-------- DATASET EXTRACT

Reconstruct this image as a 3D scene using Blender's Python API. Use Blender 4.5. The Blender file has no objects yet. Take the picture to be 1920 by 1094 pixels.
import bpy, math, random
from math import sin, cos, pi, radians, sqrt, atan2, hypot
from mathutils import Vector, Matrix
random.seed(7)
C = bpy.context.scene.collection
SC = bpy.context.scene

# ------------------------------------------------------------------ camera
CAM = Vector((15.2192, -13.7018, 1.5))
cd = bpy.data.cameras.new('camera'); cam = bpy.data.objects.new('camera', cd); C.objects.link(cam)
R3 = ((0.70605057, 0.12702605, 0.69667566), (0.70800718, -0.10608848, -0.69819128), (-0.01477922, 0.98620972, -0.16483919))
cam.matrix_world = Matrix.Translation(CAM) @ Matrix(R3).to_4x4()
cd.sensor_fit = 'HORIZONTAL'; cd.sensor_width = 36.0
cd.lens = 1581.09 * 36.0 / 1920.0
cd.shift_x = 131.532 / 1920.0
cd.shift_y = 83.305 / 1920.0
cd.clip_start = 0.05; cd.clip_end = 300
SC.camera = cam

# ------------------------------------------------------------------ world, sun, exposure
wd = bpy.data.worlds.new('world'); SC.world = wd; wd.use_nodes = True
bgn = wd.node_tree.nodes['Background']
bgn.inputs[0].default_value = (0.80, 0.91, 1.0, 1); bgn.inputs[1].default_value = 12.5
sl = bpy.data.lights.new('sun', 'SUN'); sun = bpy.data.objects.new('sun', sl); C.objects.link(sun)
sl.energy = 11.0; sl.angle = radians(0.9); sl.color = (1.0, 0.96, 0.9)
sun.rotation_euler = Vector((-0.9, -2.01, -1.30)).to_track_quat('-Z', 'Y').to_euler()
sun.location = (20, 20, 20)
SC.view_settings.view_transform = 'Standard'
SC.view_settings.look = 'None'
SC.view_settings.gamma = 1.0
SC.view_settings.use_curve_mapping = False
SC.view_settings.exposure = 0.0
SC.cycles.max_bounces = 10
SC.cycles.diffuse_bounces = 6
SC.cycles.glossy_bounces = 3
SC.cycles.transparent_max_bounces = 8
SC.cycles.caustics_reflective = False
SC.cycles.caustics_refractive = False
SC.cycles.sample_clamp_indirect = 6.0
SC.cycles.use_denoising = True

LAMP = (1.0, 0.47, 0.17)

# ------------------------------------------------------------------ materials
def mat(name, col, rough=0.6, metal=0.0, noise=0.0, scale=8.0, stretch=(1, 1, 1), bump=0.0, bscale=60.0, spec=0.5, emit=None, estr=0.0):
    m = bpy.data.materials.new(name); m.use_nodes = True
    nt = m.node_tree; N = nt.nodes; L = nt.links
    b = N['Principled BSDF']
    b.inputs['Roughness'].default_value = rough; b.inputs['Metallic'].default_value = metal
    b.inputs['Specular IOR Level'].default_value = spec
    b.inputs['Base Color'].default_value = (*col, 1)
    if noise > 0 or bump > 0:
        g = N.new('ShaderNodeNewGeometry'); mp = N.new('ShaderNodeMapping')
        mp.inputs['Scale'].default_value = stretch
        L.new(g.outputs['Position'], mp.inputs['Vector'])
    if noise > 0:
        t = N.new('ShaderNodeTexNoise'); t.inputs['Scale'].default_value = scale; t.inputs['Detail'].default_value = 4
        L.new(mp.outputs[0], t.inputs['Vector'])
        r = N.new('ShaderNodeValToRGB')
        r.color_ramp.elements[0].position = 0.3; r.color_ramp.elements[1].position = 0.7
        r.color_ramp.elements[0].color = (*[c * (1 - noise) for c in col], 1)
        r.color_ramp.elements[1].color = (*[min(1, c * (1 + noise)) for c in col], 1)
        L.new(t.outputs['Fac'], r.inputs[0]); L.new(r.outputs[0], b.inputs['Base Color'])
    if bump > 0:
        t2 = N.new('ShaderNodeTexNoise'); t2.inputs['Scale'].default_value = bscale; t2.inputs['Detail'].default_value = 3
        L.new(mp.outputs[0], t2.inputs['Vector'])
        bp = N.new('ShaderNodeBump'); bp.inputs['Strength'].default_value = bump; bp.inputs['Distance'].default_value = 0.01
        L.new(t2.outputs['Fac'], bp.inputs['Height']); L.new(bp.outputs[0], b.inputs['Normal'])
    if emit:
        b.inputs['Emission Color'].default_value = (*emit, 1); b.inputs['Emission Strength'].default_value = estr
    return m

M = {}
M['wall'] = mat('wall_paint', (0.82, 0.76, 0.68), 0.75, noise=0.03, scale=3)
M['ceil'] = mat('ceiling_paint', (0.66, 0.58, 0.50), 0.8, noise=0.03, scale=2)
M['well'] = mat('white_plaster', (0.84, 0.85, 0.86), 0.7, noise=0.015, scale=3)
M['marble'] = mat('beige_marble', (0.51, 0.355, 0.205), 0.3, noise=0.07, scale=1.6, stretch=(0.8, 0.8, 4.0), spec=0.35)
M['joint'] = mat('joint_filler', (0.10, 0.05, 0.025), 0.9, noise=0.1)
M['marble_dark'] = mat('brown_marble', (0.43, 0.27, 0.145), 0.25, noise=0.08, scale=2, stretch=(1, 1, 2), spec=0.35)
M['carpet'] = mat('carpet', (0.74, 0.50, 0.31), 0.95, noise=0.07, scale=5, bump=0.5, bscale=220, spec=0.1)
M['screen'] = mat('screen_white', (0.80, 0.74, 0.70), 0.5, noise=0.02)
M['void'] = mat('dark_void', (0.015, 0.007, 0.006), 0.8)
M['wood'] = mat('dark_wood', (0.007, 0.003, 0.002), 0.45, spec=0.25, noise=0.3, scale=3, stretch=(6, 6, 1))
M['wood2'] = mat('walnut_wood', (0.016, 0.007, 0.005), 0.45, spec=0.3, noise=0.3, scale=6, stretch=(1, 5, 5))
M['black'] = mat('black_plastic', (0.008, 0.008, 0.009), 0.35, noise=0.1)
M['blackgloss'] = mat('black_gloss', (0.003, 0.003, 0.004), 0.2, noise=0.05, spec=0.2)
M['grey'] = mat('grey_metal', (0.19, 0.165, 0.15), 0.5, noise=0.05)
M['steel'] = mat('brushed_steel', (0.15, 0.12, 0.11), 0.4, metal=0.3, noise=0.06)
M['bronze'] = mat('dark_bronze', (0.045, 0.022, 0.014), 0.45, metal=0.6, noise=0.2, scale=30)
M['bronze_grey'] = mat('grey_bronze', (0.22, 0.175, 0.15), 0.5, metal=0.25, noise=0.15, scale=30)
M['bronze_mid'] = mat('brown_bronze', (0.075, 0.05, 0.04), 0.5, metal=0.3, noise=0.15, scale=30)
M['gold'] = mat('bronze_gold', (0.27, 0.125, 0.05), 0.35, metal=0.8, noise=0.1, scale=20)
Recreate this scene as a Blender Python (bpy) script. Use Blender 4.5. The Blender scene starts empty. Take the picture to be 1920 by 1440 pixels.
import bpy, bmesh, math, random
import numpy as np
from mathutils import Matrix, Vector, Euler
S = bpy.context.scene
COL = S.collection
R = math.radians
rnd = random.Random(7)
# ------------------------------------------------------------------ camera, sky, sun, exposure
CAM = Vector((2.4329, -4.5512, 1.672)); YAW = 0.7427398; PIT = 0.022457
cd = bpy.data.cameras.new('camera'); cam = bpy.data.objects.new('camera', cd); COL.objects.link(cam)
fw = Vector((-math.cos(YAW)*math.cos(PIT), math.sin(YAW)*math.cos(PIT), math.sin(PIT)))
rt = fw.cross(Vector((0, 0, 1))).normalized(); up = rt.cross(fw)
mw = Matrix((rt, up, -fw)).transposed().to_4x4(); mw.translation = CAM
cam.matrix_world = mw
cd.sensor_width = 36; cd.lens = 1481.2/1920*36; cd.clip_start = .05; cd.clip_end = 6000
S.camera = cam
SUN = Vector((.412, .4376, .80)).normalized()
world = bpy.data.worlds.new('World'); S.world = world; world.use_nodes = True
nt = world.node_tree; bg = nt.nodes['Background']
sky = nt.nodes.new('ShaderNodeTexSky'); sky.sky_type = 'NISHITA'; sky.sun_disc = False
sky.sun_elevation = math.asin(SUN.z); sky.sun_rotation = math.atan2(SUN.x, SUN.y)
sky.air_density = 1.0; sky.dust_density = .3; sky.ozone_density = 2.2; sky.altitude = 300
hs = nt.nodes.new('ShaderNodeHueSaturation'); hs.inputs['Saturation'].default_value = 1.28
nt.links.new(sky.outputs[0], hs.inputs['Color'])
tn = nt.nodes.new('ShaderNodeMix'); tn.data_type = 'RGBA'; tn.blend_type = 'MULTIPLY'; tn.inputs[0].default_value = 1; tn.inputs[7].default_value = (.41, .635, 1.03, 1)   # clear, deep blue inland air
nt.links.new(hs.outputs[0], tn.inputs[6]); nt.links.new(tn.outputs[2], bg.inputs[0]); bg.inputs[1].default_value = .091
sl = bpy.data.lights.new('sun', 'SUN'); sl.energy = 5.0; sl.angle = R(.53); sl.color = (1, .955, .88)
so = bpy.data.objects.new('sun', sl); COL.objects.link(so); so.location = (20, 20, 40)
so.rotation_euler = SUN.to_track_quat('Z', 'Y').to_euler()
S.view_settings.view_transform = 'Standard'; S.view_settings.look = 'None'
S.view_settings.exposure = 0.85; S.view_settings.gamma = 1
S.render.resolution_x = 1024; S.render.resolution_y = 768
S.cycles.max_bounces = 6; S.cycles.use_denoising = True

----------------

* _WHAT THE TASK ASKS_
The lines from the top of the data above down to the line containing "SC = bpy.context.scene" are to be copied exactly; no other line should appear.

* _FULL RESPONSE_
Reconstruct this image as a 3D scene using Blender's Python API. Use Blender 4.5. The Blender file has no objects yet. Take the picture to be 1920 by 1094 pixels.
import bpy, math, random
from math import sin, cos, pi, radians, sqrt, atan2, hypot
from mathutils import Vector, Matrix
random.seed(7)
C = bpy.context.scene.collection
SC = bpy.context.scene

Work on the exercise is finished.